A gajillion kids who came of age in the eighties rub their eyes in disbelief when Molly Ringwald walks up, accompanied by Ferris Bueller himself, to pay tribute to John Hughes (and we tremble, “If this is what the erstwhile Teen Queen looks like today, what do we look like!”)… The eyes mist over mildly as the tribute clips begin to unspool, to the accompaniment of the comfortingly fat synth loops from Simple Minds’ Don’t You (Forget About Me), and don’t even bother arguing with me that the eighties weren’t the bestest pop-music years ever… But the other music cues are either creepy (Thank Heaven for Little Girls as wispy waifs Zoe Saldana and Carey Mulligan walk up to present?) or clichéd (the E.T. theme for the clip about sci-tech awards? Amarcord riffs for the foreign film category?) or just off-the-chart outré (Moon River during the announcement of Best Actress?)… A group of overenthusiastic, over-elastic dancers commandeers the stage to vivify snatches of music from the Best Score nominees, and while their exertions are eye-bogglingly embarrassing, they at least allow the spotlight to shine on Hans Zimmer’s plucky employment of strings for Sherlock Holmes, alongside Alexandre Desplat’s wonderfully whimsical themes for Fantastic Mr. Fox, perfectly encapsulating the music-box preciousness of Wes Anderson’s oeuvre…
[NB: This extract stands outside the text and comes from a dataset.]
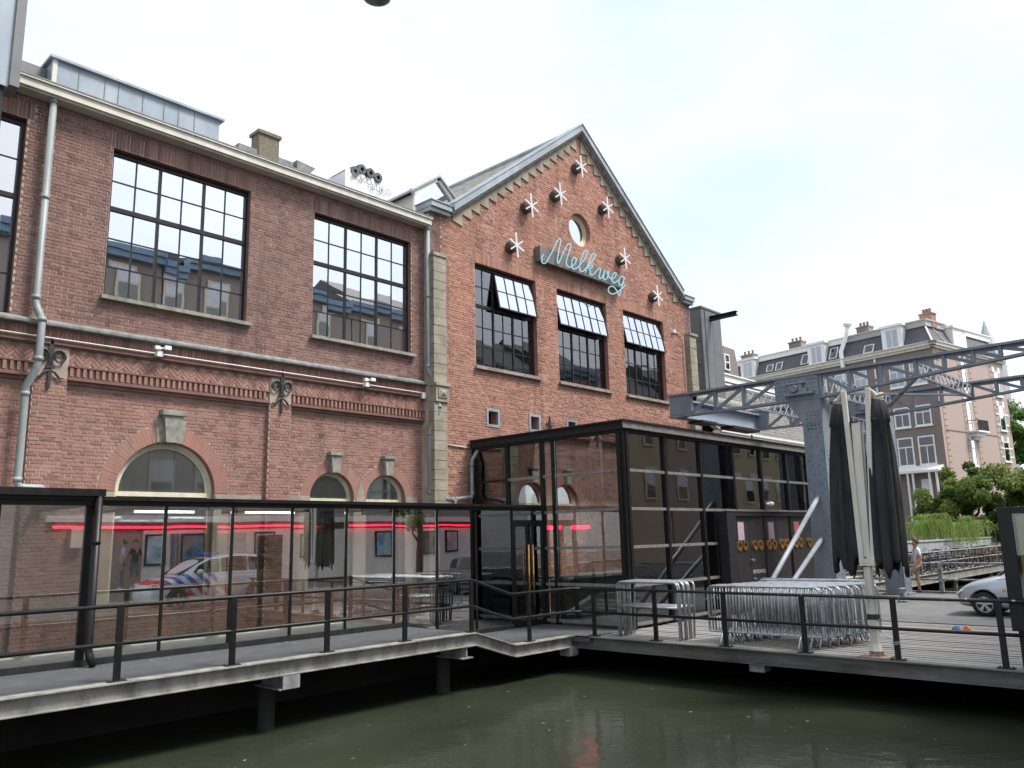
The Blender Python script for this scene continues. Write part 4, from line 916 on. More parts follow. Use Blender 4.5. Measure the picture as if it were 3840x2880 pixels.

More and more love for The Hurt Locker… Sandra Bullock wins and delivers a winning speech worthy of a debutante at cotillion, though the mind wishes she’d hired Lauren Bacall’s speechwriter… The octogenarian, upon being awarded an honorary Oscar earlier, exulted, “The thought that when I get home I’m going to have a two-legged man in my room is so exciting,” thus proving that they don’t make cigarette-throated broads like that anymore, only pink-tutued Barbie dolls… Well, except for third-time winner (costume designer) Sandy Powell, who wears her entitlement ever so easily, with justified pride (“I already have two of these”), gracious acknowledgement of lesser mortals (the costumers who slave away on contemporary films without getting the recognitions bestowed on their colleagues in charge of outfitting “dead monarchs and glittery musicals”), and a cap-off with a delicious cat-got-the-cream purr (“But I’m going to take it home tonight”)…

Gloom descends upon the evening as we stroll into the obituary section of the ceremony… No, not the remembrance montage of the luminaries who left us, but the cokehead idea of having five performers walk up to introduce the Best Actor and Actress nominees, whose accomplishments are embalmed with such waxy elegies (“spirit of generosity,” “humanitarian,” “courage and integrity,”) that the average funeral comes off like Duck Soup… But this is also how you know that the actors at the receiving end of all this nauseatingly fulsome praise are really actors, because they smile graciously through it all, with nary a hint at the image inside their heads of hurling into the diamond-encrusted Cartier barf-bags stashed under their velvet-lined seats… Though it’s probably James Cameron who’s in direst need of stomach-soothing serums, as ex-wife Kathryn Bigelow not only out-stuns his current spouse but also outruns him in the race for Best Director (awarded by Barbra Streisand, cue more clichés, music from Memories)… And also Best Picture… The mind sighs with satisfaction that yet another Oscar year has been successfully Na’vigated.